# DATASET ENTRIES
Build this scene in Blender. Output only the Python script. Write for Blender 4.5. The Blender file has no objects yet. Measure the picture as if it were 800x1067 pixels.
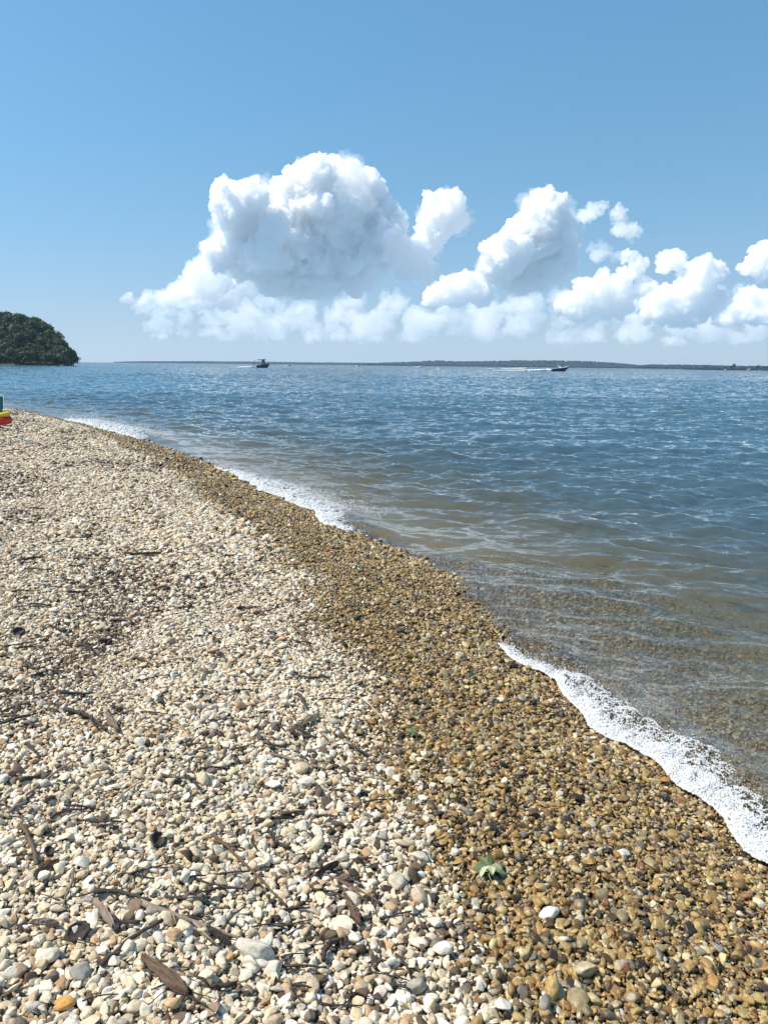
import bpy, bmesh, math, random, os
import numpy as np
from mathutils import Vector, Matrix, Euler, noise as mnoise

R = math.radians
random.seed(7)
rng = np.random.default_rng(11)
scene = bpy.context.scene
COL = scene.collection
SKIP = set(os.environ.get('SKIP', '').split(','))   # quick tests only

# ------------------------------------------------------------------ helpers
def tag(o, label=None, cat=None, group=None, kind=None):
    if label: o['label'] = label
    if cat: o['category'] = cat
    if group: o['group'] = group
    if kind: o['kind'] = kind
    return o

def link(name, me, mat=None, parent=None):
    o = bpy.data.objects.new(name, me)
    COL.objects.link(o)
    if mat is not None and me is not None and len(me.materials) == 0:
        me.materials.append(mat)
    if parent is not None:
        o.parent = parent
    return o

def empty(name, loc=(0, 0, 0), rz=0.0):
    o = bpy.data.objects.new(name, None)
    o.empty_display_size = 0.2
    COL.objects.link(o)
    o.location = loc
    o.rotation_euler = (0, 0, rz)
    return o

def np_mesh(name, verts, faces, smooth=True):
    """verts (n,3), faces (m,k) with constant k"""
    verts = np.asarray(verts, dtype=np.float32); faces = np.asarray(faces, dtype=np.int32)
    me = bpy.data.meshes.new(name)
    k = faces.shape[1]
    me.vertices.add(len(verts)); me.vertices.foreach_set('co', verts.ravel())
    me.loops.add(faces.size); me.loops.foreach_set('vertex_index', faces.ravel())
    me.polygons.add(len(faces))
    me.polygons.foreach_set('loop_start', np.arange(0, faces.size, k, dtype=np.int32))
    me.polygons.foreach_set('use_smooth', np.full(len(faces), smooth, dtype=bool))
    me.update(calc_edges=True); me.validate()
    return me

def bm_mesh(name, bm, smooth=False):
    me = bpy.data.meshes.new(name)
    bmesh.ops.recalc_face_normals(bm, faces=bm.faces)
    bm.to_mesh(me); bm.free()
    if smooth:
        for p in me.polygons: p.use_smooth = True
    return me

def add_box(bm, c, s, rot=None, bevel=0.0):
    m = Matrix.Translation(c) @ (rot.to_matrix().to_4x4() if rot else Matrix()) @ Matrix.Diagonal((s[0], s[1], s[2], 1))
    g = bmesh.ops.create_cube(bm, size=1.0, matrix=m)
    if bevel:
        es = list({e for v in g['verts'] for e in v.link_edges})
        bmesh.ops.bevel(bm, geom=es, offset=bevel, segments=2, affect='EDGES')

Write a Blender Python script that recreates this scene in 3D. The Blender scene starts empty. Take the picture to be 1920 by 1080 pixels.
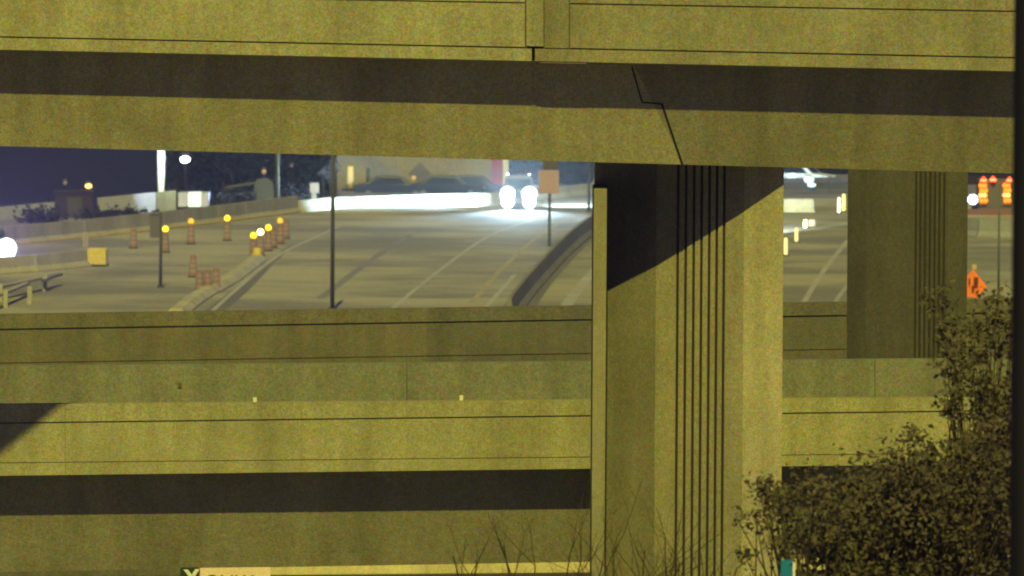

# EXERCISE OBJECTIVE
Write out nothing but the lines from the start of the data through the line with "from mathutils import". Leave out the pictures.

# SOLUTION TO THE PROBLEM
Build this scene in Blender. Output only the Python script. Write for Blender 4.5. The Blender file has no objects yet. Measure the picture as if it were 800x1067 pixels.
import bpy, bmesh, math, random, os
import numpy as np
from mathutils import Vector, Matrix, Euler, noise as mnoise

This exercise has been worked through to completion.